> TASK PROMPT: Begin at the first line of the data and copy each line through the one containing "box('sign_bar', a.x +", that line included, with no pictures.

> SOURCE EXCERPT:
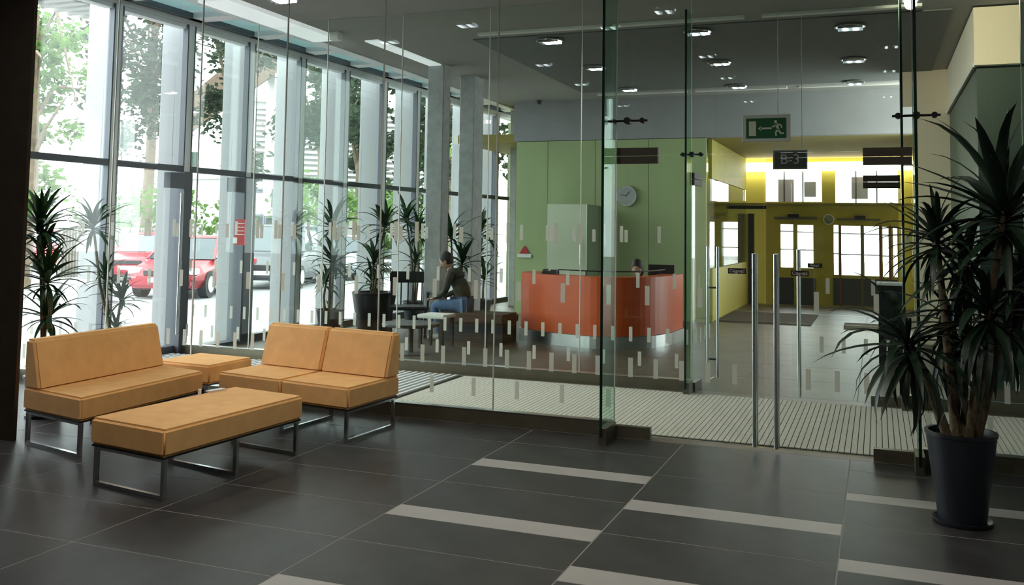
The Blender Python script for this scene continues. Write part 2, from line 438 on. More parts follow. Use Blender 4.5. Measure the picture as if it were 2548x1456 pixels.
# green exit box hung over the street door
ex = thing('exit_sign', 'small green exit sign hanging in front of the street door', 'sign', (-7.9, 9.9, 2.35))
a, b_ = ay(436, 379, 9.9), ay(487, 419, 9.9)
box('sign_box', a.x, b_.x, 9.9, 9.93, b_.z, a.z, mat('exit green', (.015, .16, .09), .4), ex)
box('sign_bar', a.x + .03, b_.x - .12, 9.895, 9.9, (a.z + b_.z) / 2 - .01, (a.z + b_.z) / 2 + .01, M_white, ex)

# ------------------------------------------------------------------ glass partitions
def partition(tag, Y, joints, y_off, x_off, doorx, railskip, word):
    """one glass wall across the foyer"""
    ph = {'front': 'front', 'rear': 'rear'}[tag]
    root = thing('glass_partition', '%s clear glass wall with rows of small frosted dashes' % ph, 'glass wall', (-2, Y, 0))
    segs = []
    for a, b_ in zip(joints, joints[1:]):
        mid = (a + b_) / 2
        if doorx[0] < mid < doorx[1]:
            z0 = 2.21 if tag == 'front' else 2.16
        else: z0 = .11
        p = box('glass_panel', a + .004, b_ - .004, Y - .006, Y + .006, z0, CZ, M_glassA, root)
        segs.append((a, b_, z0, p))
    # bright joints
    for j in joints[1:-1]:
        z0 = 2.21 if doorx[0] < j < doorx[1] else .11
        box('joint_seal', j - .004, j + .004, Y - .008, Y + .008, z0, CZ, mat('silicone seal', (.75, .76, .72), .4), root)
    for a, b_ in ((joints[0], doorx[0]), (doorx[1], joints[-1])):
        box('base_rail', a, b_, Y - .035, Y + .035, 0, .115, M_bronze, root)
        box('rail_edge', a, b_, Y - .04, Y + .04, .115, .12, M_steel, root)
    return root, segs
JA = [-8.30 + .02, -7.1, -6.055, -5.08, -4.06, -2.97, -1.94, .25, 1.25, 2.3, 3.38]
JB = [-8.18, -7.15, -6.14, -5.13, -4.03, -2.95, -1.77, .22, 1.25, 2.3, 3.38]
YA, YB = 7.32, 9.68
partA, segA = partition('front', YA, JA, 0, 0, (-1.94, .25), None, None)
partB, segB = partition('rear', YB, JB, 0, 0, (-1.77, .22), None, None)
_mk = {}
def mark(x, z0, z1, Y, owner, w=.036):
    key = (w, round(z1 - z0, 3))
    if key not in _mk:
        bb = MB().box(-w / 2, w / 2, -.0105, -.0075, 0, z1 - z0); me = bpy.data.meshes.new('frosted_dash'); 
        bmesh.ops.recalc_face_normals(bb.bm, faces=bb.bm.faces); bb.bm.to_mesh(me); bb.bm.free(); me.materials.append(M_mark); _mk[key] = me
    o = bpy.data.objects.new('frosted_dash', _mk[key]); COL.objects.link(o); o.parent = owner; o.location = Vector((x, Y, z0)) - wloc(owner)
def marks(segs, Y, doorx, low0, q0, m0, top):
    def owner(x):
        for a, b_, z0, p in segs:
            if a <= x <= b_ and z0 < 1: return p
        return None
    def put(x, z0, z1, w=.036):
        p = owner(x)
        if p is not None: mark(x, z0, z1, Y, p, w)
    k = -30
    for k in range(-40, 45):
        put(low0 + .193 * k, .467, .617)
        put(q0 + .385 * k, .222, .368)
        put(m0 + .382 * k, 1.022, 1.178)
    for x, h in top: put(x, 1.49, 1.66 if h else 1.62)
rt = random.Random(3)
tA = []; x = -7.9
while x < 3: tA += [(x, 1), (x + .045, 0)] if rt.random() < .45 else [(x, rt.random() < .5)]; x += rt.choice((.2, .34, .42))
tB = []; x = -7.9
while x < 3: tB += [(x, 1), (x + .05, 0)] if rt.random() < .45 else [(x, rt.random() < .5)]; x += rt.choice((.22, .3, .4))
marks(segA, YA, None, -3.814, -1.602, -2.373, tA)
marks(segB, YB, None, -3.553, -3.07, -3.468, tB)
M_m2 = M_mark
# fins: glass ribs standing at right angles beside the doors
def fin(x, y0, y1, z0, z1, lab):
    t = thing('glass_fin', lab, 'glass fin', (x, y0, 0))
    box('fin_pane', x - .009, x + .009, y0, y1, z0, z1, M_fin, t)
    box('fin_edge', x - .010, x + .010, y0 - .006, y0, z0, z1, M_edge, t)
    if z0 < .2: box('fin_shoe', x - .03, x + .03, y0 + .03, y1 - .02, 0, .12, M_bronze, t)
    return t
fin(-1.945, 6.95, 7.30, .06, CZ - .01, 'green glass fin left of the front glass doors')
fin(.255, 6.98, 7.30, .06, CZ - .01, 'green glass fin right of the front glass doors')
fin(-1.775, 9.40, 9.66, .06, CZ - .25, 'green glass fin left of the rear glass doors')
fin(.225, 9.40, 9.66, .06, CZ - .01, 'green glass fin right of the rear glass doors')
def spider(x, y, z, lab, w=.16):
    t = thing('spider_fitting', lab, 'glass fitting', (x, y, z))
    MB().tube([(x - w, y, z), (x + w, y, z)], .009).build('bar', M_dmetal, t)
    for s in (-1, 1): MB().tube([(x + s * w * .75, y - .02, z), (x + s * w * .75, y + .03, z)], .022, 10).build('disc', M_dmetal, t)
    MB().tube([(x, y - .03, z), (x, y + .03, z)], .028, 10).build('hub', M_dmetal, t)
spider(-1.84, YA - .03, 2.48, 'dark cross bar fitting above the front doors, left end')
spider(.27, YA - .03, 2.46, 'dark cross bar fitting above the front doors, right end')
spider(-1.76, YB - .03, 2.4, 'small dark cross bar fitting above the rear doors, left end', .12)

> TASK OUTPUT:
The Blender Python script for this scene continues. Write part 2, from line 438 on. More parts follow. Use Blender 4.5. Measure the picture as if it were 2548x1456 pixels.
# green exit box hung over the street door
ex = thing('exit_sign', 'small green exit sign hanging in front of the street door', 'sign', (-7.9, 9.9, 2.35))
a, b_ = ay(436, 379, 9.9), ay(487, 419, 9.9)
box('sign_box', a.x, b_.x, 9.9, 9.93, b_.z, a.z, mat('exit green', (.015, .16, .09), .4), ex)
box('sign_bar', a.x + .03, b_.x - .12, 9.895, 9.9, (a.z + b_.z) / 2 - .01, (a.z + b_.z) / 2 + .01, M_white, ex)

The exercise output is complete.